20100910 africanews
Zimbabwe wants normal ties with Western powers critical of its policies but will press ahead with a plan to hand control of foreign companies to local blacks, President Mugabe said. Mugabe that his government was waiting for positive movement from the US and EU to mend ties soured over the last decade by rows over the seizures of white-owned farms for landless blacks and charges of rights abuses and election fraud.
"We never refuse to talk to anybody," he said when Reuters asked whether he was prepared to talk to Washington and Brussels. "But what I don't understand about the Europeans and the Americans is the negative attitude. How do they expect the kind of cold war they decided to wage on us, how do they intend it to end?" Talks to improve ties with the EU have stalled over slow political reforms in Harare while U.S. President Barack Obama said last month he was "heartbroken" by Zimbabwe's decline.
Mugabe -- who last month told Western powers to go "to hell" over sanctions imposed on his ZANU-PF party -- said on Thursday: "They have imposed unjustified and illegal sanctions on us. The sanctions are comparable to the military aggression in Iraq".
Mugabe said some Western countries had hoped that sanctions on Zimbabwe would help push him out of power. "That kind of regime change is the exclusive right of the people of Zimbabwe ... I am born here and if my people want me to go, I go."

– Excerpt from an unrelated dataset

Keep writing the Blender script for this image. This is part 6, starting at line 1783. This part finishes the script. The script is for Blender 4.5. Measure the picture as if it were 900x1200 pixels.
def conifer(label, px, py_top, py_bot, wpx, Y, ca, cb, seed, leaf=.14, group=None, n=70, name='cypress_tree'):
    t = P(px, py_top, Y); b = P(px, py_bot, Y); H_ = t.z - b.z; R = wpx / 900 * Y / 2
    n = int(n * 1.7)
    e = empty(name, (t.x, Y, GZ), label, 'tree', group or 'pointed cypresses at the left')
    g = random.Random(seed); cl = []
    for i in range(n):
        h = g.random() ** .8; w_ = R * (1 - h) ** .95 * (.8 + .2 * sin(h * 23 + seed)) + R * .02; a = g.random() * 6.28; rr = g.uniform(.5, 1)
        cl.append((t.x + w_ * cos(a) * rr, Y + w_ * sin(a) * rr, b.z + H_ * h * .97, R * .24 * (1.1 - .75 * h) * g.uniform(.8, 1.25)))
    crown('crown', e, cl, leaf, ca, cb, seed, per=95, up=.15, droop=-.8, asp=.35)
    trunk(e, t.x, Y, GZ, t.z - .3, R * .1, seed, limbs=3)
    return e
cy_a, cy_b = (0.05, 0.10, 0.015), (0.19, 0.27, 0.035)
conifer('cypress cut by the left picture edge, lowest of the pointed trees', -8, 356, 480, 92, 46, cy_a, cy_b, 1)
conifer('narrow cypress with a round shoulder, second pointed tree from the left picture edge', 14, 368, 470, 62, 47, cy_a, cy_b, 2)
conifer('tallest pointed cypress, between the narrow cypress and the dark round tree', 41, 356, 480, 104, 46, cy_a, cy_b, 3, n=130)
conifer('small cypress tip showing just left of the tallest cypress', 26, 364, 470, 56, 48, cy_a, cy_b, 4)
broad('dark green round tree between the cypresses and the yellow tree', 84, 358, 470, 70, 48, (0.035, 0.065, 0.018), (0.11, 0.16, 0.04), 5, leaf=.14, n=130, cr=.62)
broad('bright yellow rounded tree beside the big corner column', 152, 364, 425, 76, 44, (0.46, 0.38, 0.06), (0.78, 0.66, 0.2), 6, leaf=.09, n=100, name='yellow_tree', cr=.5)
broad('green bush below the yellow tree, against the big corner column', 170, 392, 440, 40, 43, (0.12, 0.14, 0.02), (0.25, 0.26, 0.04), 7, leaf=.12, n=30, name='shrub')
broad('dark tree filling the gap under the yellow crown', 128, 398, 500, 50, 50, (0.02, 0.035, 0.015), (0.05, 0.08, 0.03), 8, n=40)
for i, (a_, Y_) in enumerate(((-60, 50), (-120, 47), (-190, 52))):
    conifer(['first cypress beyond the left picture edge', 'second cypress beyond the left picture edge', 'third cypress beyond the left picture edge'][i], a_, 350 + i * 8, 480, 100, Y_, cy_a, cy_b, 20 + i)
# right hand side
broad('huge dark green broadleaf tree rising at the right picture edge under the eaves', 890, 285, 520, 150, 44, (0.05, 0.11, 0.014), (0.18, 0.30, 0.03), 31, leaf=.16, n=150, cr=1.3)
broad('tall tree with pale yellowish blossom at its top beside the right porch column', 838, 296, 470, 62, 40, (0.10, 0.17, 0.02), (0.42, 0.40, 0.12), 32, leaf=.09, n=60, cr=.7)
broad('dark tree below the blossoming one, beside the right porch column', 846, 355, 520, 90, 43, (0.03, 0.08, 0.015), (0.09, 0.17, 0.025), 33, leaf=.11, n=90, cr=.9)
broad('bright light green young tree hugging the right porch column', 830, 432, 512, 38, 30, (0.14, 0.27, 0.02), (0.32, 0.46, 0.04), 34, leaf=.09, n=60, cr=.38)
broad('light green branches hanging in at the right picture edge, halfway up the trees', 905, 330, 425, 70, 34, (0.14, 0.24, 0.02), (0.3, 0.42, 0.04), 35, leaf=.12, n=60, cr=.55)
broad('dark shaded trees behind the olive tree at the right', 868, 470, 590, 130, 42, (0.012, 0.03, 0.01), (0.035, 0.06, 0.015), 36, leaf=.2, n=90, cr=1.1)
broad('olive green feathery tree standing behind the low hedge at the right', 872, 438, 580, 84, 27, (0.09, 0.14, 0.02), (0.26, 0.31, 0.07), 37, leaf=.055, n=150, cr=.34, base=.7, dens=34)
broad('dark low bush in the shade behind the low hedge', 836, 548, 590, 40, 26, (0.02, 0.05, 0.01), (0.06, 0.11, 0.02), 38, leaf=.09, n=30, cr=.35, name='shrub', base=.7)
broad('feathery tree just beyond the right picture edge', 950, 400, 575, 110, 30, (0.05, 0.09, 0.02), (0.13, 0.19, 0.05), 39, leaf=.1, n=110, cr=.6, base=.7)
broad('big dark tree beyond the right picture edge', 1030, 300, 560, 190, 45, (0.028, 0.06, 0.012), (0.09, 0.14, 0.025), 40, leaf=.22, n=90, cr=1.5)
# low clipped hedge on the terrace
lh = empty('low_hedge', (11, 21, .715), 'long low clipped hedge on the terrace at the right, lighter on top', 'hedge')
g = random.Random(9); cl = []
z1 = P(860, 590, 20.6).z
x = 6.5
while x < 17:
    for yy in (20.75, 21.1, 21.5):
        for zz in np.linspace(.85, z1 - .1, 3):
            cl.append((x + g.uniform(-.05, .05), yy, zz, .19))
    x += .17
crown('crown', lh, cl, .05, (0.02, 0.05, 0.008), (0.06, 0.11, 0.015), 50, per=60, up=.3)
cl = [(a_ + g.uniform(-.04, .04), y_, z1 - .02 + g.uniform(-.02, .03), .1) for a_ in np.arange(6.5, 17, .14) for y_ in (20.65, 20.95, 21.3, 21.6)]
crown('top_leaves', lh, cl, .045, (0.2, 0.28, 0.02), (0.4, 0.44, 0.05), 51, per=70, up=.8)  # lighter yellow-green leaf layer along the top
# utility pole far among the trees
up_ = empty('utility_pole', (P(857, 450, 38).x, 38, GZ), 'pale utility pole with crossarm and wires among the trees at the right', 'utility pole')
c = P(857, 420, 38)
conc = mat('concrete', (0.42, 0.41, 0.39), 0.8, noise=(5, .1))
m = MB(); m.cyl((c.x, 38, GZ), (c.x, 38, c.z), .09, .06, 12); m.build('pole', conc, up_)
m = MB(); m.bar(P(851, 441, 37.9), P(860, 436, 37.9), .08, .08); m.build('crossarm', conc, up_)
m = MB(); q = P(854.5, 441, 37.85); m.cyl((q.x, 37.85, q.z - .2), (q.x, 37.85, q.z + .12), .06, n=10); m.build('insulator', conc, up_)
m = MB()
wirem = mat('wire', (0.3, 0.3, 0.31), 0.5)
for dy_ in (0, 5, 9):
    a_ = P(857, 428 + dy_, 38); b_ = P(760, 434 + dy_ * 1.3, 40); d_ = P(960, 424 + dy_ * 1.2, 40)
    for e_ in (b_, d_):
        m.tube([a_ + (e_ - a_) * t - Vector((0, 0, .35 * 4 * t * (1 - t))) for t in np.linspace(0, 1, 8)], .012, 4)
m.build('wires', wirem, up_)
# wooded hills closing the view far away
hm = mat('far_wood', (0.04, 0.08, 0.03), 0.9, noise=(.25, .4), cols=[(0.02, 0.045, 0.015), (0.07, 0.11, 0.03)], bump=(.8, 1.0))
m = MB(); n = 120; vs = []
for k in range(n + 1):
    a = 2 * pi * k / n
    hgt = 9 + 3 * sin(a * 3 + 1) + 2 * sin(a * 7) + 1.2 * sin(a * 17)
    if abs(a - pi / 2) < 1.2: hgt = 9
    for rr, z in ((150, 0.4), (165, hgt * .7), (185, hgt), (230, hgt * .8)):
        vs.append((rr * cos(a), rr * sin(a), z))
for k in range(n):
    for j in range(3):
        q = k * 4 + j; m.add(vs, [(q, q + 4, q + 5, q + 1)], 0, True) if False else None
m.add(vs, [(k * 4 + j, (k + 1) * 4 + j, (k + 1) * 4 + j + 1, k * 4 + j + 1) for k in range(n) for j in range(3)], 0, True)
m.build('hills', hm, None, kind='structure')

The 86-year-old leader said he hoped Obama and new British Prime Minister David Cameron and his deputy Nick Clegg would move to mend ties between Harare and the West.
"We are waiting to see what Cameron and Clegg will do and Obama also will do in regard to our situation and our relations," Mugabe said.
"If they decide the relations should remain what they are, then we will know that they too are aggressors and not different from their predecessors, but we are giving them a chance."
The United States and European Union imposed sanctions on state firms and travel restrictions on Mugabe and dozens of his associates nearly 10 years ago after a violent re-election campaign and at the start of often violent commercial farm seizures.
Mugabe was forced into a power-sharing pact with his rival, Prime Minister Morgan Tsvangirai, more than a year ago after a crisis over a 2008 national election that local and foreign observers say was marred by violence and vote-rigging.